◆ **WHAT NEEDS TO BE DONE**: Only the lines from the start of the data through the line containing "return (a*CR-b*SR)*Y" should be written out, exactly as they are, with both ends included and the pictures left out.
— START SUPPLIED DATA —
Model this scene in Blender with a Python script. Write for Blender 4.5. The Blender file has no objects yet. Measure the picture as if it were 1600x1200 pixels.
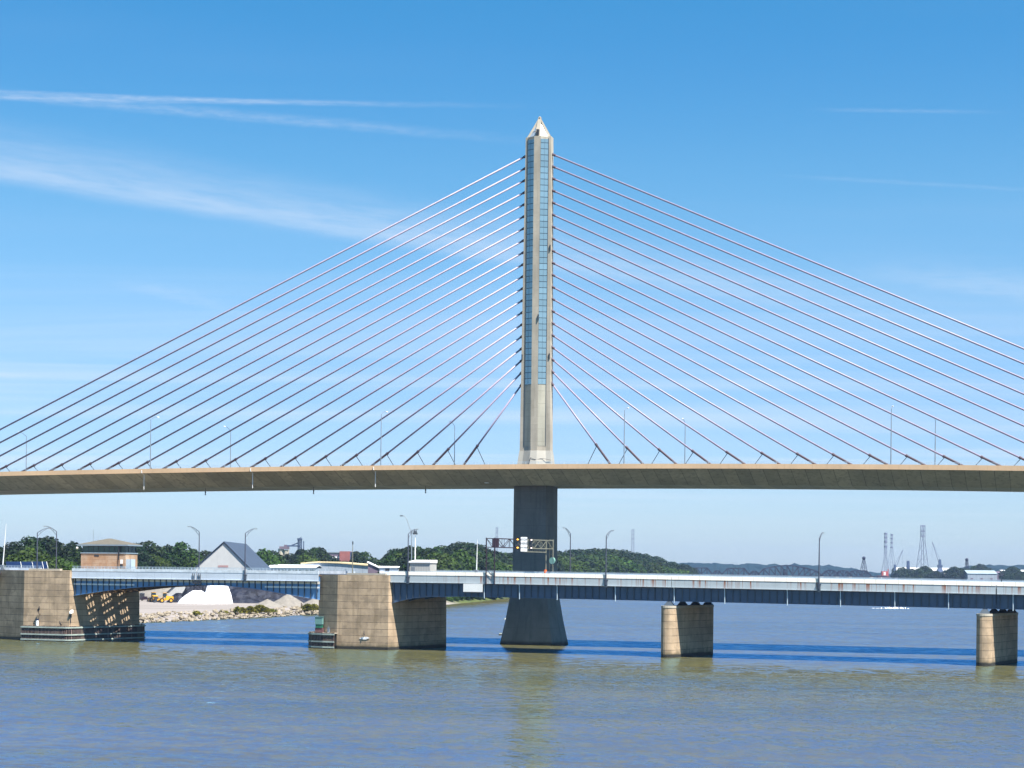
import bpy, bmesh, math, random
from mathutils import Vector, Matrix
rnd = random.Random(7)
C = bpy.context.scene.collection
PI = math.pi
# ------------------------------------------------------------------ camera, world, sun
F, HZ, ROLL, CH = 2700.0, 893.0, 0.0109, 17.2          # focal length in photo pixels, horizon row, roll, eye height (m)
CR, SR = math.cos(ROLL), math.sin(ROLL)
cam = bpy.data.cameras.new('camera'); co = bpy.data.objects.new('camera', cam); C.objects.link(co)
co.matrix_world = Matrix.Translation((0, 0, CH)) @ Matrix.Rotation(PI/2, 4, 'X') @ Matrix.Rotation(ROLL, 4, 'Z')
cam.sensor_width = 36; cam.lens = 36*F/1600; cam.shift_y = (HZ-600)/1600
cam.clip_start = 1; cam.clip_end = 30000
bpy.context.scene.camera = co
SUN = Vector((0.405, -0.395, 1.0)).normalized()        # towards the sun
sl = bpy.data.lights.new('sun', 'SUN'); sl.energy = 5.0; sl.angle = math.radians(0.5); sl.color = (1, .95, .87)
so = bpy.data.objects.new('sun', sl); C.objects.link(so); so.location = (100, -100, 300)
so.rotation_euler = SUN.to_track_quat('Z', 'Y').to_euler()
vs = bpy.context.scene.view_settings
vs.view_transform = 'Standard'; vs.look = 'None'; vs.gamma = 1; vs.exposure = 1.3; vs.use_curve_mapping = False
bpy.context.scene.cycles.volume_bounces = 0; bpy.context.scene.cycles.diffuse_bounces = 1; bpy.context.scene.cycles.caustics_reflective = False

def kk(px, py):
    a = (px-800)/F; b = (HZ-py)/F
    return a*CR-b*SR, a*SR+b*CR
def W(px, py, Y):
    kx, kz = kk(px, py); return Vector((kx*Y, Y, CH+kz*Y))
def GX(px, Y, z=4.0):                                  # X of something seen at column px, depth Y and height z
    kz = (z-CH)/Y; a = (px-800)/F
    b = (kz-a*SR)/CR
    return (a*CR-b*SR)*Y

w = bpy.data.worlds.new('World'); bpy.context.scene.world = w; w.use_nodes = True
class NT:
    def __init__(s, tree): s.t = tree; s.n = tree.nodes; s.l = tree.links
    def node(s, typ, **kw):
        n = s.n.new(typ)
        for k, v in kw.items(): setattr(n, k, v)
        return n
    def set(s, sock, v):
        if isinstance(v, bpy.types.NodeSocket): s.l.new(v, sock)
        elif v is not None: sock.default_value = v
    def m(s, op, a=None, b=None, c=None, clamp=False):
        n = s.node('ShaderNodeMath', operation=op); n.use_clamp = clamp
        for i, v in enumerate((a, b, c)): s.set(n.inputs[i], v)
        return n.outputs[0]
    def vm(s, op, a=None, b=None):
        n = s.node('ShaderNodeVectorMath', operation=op)
        s.set(n.inputs[0], a); s.set(n.inputs[1], b)
        return n.outputs['Value'] if op in ('DOT_PRODUCT', 'LENGTH') else n.outputs[0]
    def mix(s, f, a, b, blend='MIX'):
        n = s.node('ShaderNodeMix', data_type='RGBA', blend_type=blend)
        s.set(n.inputs[0], f); s.set(n.inputs[6], a); s.set(n.inputs[7], b)
        return n.outputs[2]
    def xyz(s, v):
        n = s.node('ShaderNodeSeparateXYZ'); s.l.new(v, n.inputs[0]); return n.outputs
    def comb(s, x=0, y=0, z=0):
        n = s.node('ShaderNodeCombineXYZ')
        for i, v in enumerate((x, y, z)): s.set(n.inputs[i], v)
        return n.outputs[0]
    def noise(s, vec, scale=1, detail=3, rough=.55, dist=0):
        n = s.node('ShaderNodeTexNoise'); s.set(n.inputs['Vector'], vec)
        n.inputs['Scale'].default_value = scale; n.inputs['Detail'].default_value = detail
        n.inputs['Roughness'].default_value = rough; n.inputs['Distortion'].default_value = dist
        return n.outputs[0]
    def scl(s, vec, v):
        return s.vm('MULTIPLY', vec, v)
    def ramp(s, v, lo, hi, a=0., b=1., smooth=True):
        n = s.node('ShaderNodeMapRange'); n.interpolation_type = 'SMOOTHSTEP' if smooth else 'LINEAR'
        s.set(n.inputs[0], v)
        for i, x in zip((1, 2, 3, 4), (lo, hi, a, b)): n.inputs[i].default_value = x
        return n.outputs[0]
def rgb(c): return (c[0], c[1], c[2], 1)

def build_world():
    N = NT(w.node_tree); N.n.clear()
    out = N.node('ShaderNodeOutputWorld'); bg = N.node('ShaderNodeBackground')
    sky = N.node('ShaderNodeTexSky', sky_type='NISHITA'); sky.sun_disc = False
    sky.sun_elevation = math.asin(SUN.z); sky.sun_rotation = math.atan2(SUN.x, SUN.y)
    sky.altitude = 200; sky.air_density = 1.0; sky.dust_density = 0.5; sky.ozone_density = 2.2
    d = N.node('ShaderNodeTexCoord').outputs['Generated']
    x, y, z = N.xyz(d)
    zz = N.m('MAXIMUM', z, .015)
    px, py = N.m('DIVIDE', x, zz), N.m('DIVIDE', y, zz)      # a sheet of cloud one unit overhead
    p = N.comb(px, py, 0)
    front = N.m('GREATER_THAN', y, 0)
    def cp(a, b):
        kx, kz = kk(a, b); return Vector((kx/kz, 1/kz))
    total = None
    def streak(p0, p1, wid, amt, f0, f1, nscale=3., asym=1., nlo=.3, nhi=.7):
        nonlocal total
        A, B = cp(*p0), cp(*p1); D = (B-A); L = D.length; D /= L; Nn = Vector((-D.y, D.x))
        M = cp((p0[0]+p1[0])/2, (p0[1]+p1[1])/2+wid); hw = abs((M-A).dot(Nn))
        sgn = 1 if (M-A).dot(Nn) > 0 else -1
        q = N.vm('SUBTRACT', p, (A.x, A.y, 0))
        al = N.m('DIVIDE', N.vm('DOT_PRODUCT', q, (D.x, D.y, 0)), L)
        ac = N.m('DIVIDE', N.vm('DOT_PRODUCT', q, (Nn.x*sgn, Nn.y*sgn, 0)), hw)
        wob = N.noise(N.comb(N.m('MULTIPLY', al, 14.), 0, 0), 1, 3)
        ac = N.m('ADD', ac, N.m('MULTIPLY', N.m('SUBTRACT', wob, .5), .7))
        lower = N.ramp(ac, 0, 1, 1, 0); upper = N.ramp(ac, -asym, 0, 0, 1)
        prof = N.m('MULTIPLY', lower, upper)
        nz = N.ramp(N.noise(N.comb(N.m('MULTIPLY', al, nscale*4), N.m('MULTIPLY', ac, 1.8), 0), 1, 7, .68), nlo, nhi)
        ends = N.m('MULTIPLY', N.ramp(al, f0[0], f0[1]), N.ramp(al, f1[0], f1[1], 1, 0))
        v = N.m('MULTIPLY', N.m('MULTIPLY', prof, N.m('MULTIPLY_ADD', nz, .75, .25)), N.m('MULTIPLY', ends, amt))
        total = v if total is None else N.m('ADD', total, v)
    streak((-300, 147), (930, 168), 7, .30, (-.5, 0), (.45, 1.0), 8)
    streak((-300, 132), (400, 158), 5, .2, (-.5, 0.2), (.8, 1.3), 8)
    streak((-100, 140), (900, 228), 11, .20, (0, .25), (.5, 1.05), 8, 1.3)
    streak((-200, 235), (1500, 515), 24, .32, (-1, -.5), (.45, 1.02), 4, 3.0, .15, .75)
    streak((-200, 242), (1100, 442), 15, .10, (-1, -.5), (.4, .9), 4, 1.5, .15, .75)
    streak((1250, 171), (1600, 176), 5, .12, (0, .3), (.6, 1.0), 5)
    streak((1180, 272), (1700, 302), 5, .10, (0, .3), (.7, 1.0), 4)
    streak((1200, 395), (1800, 490), 22, .18, (0, .5), (.9, 1.5), 3, 2.5, .2, .7)
    streak((150, 430), (420, 500), 14, .12, (0, .3), (.6, 1.0), 3, 1.5)
    streak((-100, 578), (70, 592), 6, .16, (-.2, .2), (.6, 1.0), 3, 1.2)
    # thin veil low in the sky, broken into long drifts
    n1 = N.noise(N.scl(p, (.10, .42, 1)), 1, 5, .6, .4)
    low = N.m('MULTIPLY', N.ramp(z, .03, .075, 0.25, 1), N.ramp(z, .09, .21, 1, 0))
    veil = N.m('MULTIPLY', N.m('MULTIPLY', N.ramp(n1, .42, .68), low), .38)
    n2 = N.noise(N.scl(p, (.25, .6, 1)), 1, 4, .6, .3)
    total = N.m('ADD', total, N.m('MULTIPLY', N.ramp(n2, .5, .8), .07))
    total = N.m('MULTIPLY', N.m('ADD', total, veil), front, clamp=True)
    tint = N.mix(1.0, sky.outputs[0], N.mix(N.ramp(z, .03, .40), (.84, 1.02, 1.34, 1), (.25, 1.06, 1.36, 1)), 'MULTIPLY')
    tint = N.mix(N.m('MULTIPLY', N.ramp(z, .08, .17), N.ramp(z, .20, .30, 1, 0)), tint, N.mix(1.0, tint, (1.15, 1.10, .98, 1), 'MULTIPLY'))
    col = N.mix(total, tint, (7.2, 7.7, 8.6, 1))
    N.l.new(col, bg.inputs[0]); bg.inputs[1].default_value = 0.05
    N.l.new(bg.outputs[0], out.inputs[0])
build_world()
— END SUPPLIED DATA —
◆ **FINISHED ANSWER**:
Model this scene in Blender with a Python script. Write for Blender 4.5. The Blender file has no objects yet. Measure the picture as if it were 1600x1200 pixels.
import bpy, bmesh, math, random
from mathutils import Vector, Matrix
rnd = random.Random(7)
C = bpy.context.scene.collection
PI = math.pi
# ------------------------------------------------------------------ camera, world, sun
F, HZ, ROLL, CH = 2700.0, 893.0, 0.0109, 17.2          # focal length in photo pixels, horizon row, roll, eye height (m)
CR, SR = math.cos(ROLL), math.sin(ROLL)
cam = bpy.data.cameras.new('camera'); co = bpy.data.objects.new('camera', cam); C.objects.link(co)
co.matrix_world = Matrix.Translation((0, 0, CH)) @ Matrix.Rotation(PI/2, 4, 'X') @ Matrix.Rotation(ROLL, 4, 'Z')
cam.sensor_width = 36; cam.lens = 36*F/1600; cam.shift_y = (HZ-600)/1600
cam.clip_start = 1; cam.clip_end = 30000
bpy.context.scene.camera = co
SUN = Vector((0.405, -0.395, 1.0)).normalized()        # towards the sun
sl = bpy.data.lights.new('sun', 'SUN'); sl.energy = 5.0; sl.angle = math.radians(0.5); sl.color = (1, .95, .87)
so = bpy.data.objects.new('sun', sl); C.objects.link(so); so.location = (100, -100, 300)
so.rotation_euler = SUN.to_track_quat('Z', 'Y').to_euler()
vs = bpy.context.scene.view_settings
vs.view_transform = 'Standard'; vs.look = 'None'; vs.gamma = 1; vs.exposure = 1.3; vs.use_curve_mapping = False
bpy.context.scene.cycles.volume_bounces = 0; bpy.context.scene.cycles.diffuse_bounces = 1; bpy.context.scene.cycles.caustics_reflective = False

def kk(px, py):
    a = (px-800)/F; b = (HZ-py)/F
    return a*CR-b*SR, a*SR+b*CR
def W(px, py, Y):
    kx, kz = kk(px, py); return Vector((kx*Y, Y, CH+kz*Y))
def GX(px, Y, z=4.0):                                  # X of something seen at column px, depth Y and height z
    kz = (z-CH)/Y; a = (px-800)/F
    b = (kz-a*SR)/CR
    return (a*CR-b*SR)*Y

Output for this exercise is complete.